> _Dataset rows_:
- - -
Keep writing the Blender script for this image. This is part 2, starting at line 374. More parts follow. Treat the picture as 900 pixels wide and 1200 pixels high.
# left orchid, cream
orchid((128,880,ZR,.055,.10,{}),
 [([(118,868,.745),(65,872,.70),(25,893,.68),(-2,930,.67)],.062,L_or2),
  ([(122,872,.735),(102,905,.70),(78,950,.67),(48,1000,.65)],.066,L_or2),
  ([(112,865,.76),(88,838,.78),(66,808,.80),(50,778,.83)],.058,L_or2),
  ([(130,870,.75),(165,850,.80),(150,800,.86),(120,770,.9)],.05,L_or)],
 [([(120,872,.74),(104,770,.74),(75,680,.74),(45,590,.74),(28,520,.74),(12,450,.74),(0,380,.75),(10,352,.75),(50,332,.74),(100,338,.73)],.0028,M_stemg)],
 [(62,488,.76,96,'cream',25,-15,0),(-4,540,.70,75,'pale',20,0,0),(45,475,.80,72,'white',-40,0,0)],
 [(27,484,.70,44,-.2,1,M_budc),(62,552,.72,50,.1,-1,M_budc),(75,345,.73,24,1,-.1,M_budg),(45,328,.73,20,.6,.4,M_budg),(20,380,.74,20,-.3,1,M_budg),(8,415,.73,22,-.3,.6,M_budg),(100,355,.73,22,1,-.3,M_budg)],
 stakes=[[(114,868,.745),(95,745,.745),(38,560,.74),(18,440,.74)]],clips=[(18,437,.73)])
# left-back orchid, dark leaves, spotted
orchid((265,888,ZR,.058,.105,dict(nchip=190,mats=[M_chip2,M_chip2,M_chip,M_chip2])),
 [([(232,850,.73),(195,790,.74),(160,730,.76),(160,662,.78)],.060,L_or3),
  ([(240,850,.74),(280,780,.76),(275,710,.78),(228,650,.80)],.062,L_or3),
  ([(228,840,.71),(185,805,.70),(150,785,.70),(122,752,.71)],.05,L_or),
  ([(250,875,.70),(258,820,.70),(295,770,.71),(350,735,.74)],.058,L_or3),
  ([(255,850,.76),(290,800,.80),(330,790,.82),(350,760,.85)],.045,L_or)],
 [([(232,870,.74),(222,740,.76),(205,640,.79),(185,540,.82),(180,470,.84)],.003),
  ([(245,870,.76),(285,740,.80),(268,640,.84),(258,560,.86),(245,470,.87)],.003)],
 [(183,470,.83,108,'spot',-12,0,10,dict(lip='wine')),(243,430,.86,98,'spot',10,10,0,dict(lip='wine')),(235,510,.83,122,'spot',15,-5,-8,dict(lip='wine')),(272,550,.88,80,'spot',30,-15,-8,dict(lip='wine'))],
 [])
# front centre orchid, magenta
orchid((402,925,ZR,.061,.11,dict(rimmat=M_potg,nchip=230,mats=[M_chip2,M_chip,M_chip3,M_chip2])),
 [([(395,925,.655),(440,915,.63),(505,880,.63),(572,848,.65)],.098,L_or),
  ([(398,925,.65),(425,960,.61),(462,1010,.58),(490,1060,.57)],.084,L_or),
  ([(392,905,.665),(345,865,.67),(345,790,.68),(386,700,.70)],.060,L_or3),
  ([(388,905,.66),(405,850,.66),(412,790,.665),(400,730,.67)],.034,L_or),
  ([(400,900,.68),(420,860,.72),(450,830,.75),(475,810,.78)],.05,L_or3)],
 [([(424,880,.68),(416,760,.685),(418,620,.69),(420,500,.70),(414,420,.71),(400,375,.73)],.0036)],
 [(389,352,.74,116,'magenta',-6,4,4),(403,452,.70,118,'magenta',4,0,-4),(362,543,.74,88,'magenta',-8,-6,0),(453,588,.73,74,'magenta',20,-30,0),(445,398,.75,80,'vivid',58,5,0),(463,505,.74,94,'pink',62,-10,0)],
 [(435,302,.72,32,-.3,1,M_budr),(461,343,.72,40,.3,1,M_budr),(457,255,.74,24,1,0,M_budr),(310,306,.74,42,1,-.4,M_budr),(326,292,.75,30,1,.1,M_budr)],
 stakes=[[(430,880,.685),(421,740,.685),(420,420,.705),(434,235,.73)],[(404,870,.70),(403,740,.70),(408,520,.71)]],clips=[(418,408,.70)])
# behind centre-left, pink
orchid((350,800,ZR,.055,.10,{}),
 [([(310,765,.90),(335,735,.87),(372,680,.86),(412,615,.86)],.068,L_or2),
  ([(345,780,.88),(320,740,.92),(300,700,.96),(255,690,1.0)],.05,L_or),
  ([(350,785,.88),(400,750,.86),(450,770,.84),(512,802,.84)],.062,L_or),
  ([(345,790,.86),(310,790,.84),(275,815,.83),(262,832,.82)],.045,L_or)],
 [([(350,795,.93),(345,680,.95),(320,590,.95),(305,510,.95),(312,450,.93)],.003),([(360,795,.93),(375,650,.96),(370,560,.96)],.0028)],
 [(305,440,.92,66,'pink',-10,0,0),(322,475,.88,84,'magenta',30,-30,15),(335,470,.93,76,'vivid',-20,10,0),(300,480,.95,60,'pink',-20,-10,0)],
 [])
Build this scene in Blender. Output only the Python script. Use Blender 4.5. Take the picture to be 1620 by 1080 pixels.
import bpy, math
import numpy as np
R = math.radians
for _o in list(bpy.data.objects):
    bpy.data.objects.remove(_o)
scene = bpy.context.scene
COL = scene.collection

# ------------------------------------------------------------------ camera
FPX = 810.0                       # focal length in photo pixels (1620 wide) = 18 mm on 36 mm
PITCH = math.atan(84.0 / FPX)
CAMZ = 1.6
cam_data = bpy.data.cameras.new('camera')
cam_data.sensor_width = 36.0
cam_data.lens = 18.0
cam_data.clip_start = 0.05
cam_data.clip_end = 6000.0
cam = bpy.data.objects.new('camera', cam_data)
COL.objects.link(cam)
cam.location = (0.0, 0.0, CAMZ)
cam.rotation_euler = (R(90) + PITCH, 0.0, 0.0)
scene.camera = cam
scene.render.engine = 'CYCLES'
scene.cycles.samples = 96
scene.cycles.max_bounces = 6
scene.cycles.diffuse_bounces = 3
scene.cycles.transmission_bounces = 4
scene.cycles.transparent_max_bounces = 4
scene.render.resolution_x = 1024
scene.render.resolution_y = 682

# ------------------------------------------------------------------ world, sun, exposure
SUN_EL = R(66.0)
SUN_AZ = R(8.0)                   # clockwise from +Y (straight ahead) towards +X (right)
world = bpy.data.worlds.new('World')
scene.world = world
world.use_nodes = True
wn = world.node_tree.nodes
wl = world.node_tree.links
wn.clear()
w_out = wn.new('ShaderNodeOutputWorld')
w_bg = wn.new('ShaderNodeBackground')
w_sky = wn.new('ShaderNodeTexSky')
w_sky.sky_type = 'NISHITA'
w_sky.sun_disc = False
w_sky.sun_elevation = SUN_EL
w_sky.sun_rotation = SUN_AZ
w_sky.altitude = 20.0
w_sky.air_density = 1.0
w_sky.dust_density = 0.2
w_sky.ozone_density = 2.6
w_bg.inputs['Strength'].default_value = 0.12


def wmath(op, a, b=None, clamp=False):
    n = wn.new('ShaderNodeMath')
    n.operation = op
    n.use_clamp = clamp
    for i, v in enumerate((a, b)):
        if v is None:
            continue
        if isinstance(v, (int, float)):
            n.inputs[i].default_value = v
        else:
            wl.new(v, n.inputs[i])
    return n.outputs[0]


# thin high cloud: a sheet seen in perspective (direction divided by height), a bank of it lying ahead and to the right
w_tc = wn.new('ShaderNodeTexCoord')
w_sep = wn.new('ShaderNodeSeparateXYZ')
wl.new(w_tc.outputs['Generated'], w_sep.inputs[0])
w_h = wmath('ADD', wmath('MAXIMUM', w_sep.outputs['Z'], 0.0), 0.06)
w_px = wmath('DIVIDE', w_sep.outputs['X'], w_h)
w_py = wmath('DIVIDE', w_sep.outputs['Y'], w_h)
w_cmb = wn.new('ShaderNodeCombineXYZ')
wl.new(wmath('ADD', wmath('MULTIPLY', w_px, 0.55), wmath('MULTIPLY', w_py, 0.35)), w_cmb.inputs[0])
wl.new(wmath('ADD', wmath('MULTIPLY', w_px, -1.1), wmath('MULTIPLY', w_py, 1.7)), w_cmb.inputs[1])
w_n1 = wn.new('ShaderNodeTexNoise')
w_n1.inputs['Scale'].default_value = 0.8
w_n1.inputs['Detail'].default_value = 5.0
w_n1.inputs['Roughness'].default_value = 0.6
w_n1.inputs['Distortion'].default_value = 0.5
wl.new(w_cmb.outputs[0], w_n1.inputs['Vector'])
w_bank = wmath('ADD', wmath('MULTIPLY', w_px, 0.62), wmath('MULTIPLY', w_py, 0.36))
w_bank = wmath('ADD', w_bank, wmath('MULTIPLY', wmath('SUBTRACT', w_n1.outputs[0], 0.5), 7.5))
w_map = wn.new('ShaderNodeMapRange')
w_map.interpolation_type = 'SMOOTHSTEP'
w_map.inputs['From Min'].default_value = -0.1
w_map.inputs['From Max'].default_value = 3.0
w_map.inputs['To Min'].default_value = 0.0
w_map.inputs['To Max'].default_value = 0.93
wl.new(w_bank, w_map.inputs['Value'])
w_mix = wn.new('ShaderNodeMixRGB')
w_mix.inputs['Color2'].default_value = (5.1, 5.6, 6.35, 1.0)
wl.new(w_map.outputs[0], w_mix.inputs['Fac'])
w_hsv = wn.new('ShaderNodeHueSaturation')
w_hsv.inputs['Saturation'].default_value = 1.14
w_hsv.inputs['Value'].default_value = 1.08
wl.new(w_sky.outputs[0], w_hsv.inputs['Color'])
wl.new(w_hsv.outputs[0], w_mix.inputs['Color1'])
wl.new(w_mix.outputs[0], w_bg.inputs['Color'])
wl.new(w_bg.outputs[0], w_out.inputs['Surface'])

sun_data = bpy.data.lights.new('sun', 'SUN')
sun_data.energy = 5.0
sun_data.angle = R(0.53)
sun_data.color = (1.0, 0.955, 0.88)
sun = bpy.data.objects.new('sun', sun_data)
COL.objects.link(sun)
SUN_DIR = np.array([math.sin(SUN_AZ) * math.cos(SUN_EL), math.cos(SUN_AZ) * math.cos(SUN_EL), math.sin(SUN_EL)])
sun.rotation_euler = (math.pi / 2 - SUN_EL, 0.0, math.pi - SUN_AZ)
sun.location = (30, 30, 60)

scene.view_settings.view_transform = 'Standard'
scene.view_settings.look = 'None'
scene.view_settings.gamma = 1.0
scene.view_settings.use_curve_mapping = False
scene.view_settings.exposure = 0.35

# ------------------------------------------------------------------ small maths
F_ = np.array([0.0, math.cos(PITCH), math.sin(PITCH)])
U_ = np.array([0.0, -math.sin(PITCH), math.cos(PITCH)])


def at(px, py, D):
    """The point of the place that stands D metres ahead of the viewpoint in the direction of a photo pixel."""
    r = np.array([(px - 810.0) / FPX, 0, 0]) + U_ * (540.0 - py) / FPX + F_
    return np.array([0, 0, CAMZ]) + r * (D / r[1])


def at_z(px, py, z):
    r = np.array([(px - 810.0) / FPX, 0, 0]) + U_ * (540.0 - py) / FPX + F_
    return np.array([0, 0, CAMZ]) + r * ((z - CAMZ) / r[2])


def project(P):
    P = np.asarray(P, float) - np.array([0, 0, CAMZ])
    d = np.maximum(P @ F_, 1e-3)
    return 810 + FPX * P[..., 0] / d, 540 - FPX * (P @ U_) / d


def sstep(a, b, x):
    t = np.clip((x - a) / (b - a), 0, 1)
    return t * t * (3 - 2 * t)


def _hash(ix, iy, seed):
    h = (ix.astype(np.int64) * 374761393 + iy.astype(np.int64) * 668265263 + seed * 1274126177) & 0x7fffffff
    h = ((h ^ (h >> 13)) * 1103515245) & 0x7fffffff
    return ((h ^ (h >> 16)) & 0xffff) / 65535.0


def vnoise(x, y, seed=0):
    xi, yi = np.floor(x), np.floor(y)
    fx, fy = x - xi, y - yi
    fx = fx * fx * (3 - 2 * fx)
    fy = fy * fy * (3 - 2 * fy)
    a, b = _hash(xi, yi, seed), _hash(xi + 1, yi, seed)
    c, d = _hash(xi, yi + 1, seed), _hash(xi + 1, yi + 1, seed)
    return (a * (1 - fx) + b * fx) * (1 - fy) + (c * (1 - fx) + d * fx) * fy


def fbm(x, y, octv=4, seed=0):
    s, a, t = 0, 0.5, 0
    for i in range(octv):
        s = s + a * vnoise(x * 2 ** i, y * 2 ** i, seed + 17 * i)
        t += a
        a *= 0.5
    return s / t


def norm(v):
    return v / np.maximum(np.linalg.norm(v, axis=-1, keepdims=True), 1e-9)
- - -
> _Goal_:
With the first line being the one containing "Build this scene" and the last line the one containing "COL = scene.collection", transcribe exactly the lines above that fall in that range.

> _Written solution_:
Build this scene in Blender. Output only the Python script. Use Blender 4.5. Take the picture to be 1620 by 1080 pixels.
import bpy, math
import numpy as np
R = math.radians
for _o in list(bpy.data.objects):
    bpy.data.objects.remove(_o)
scene = bpy.context.scene
COL = scene.collection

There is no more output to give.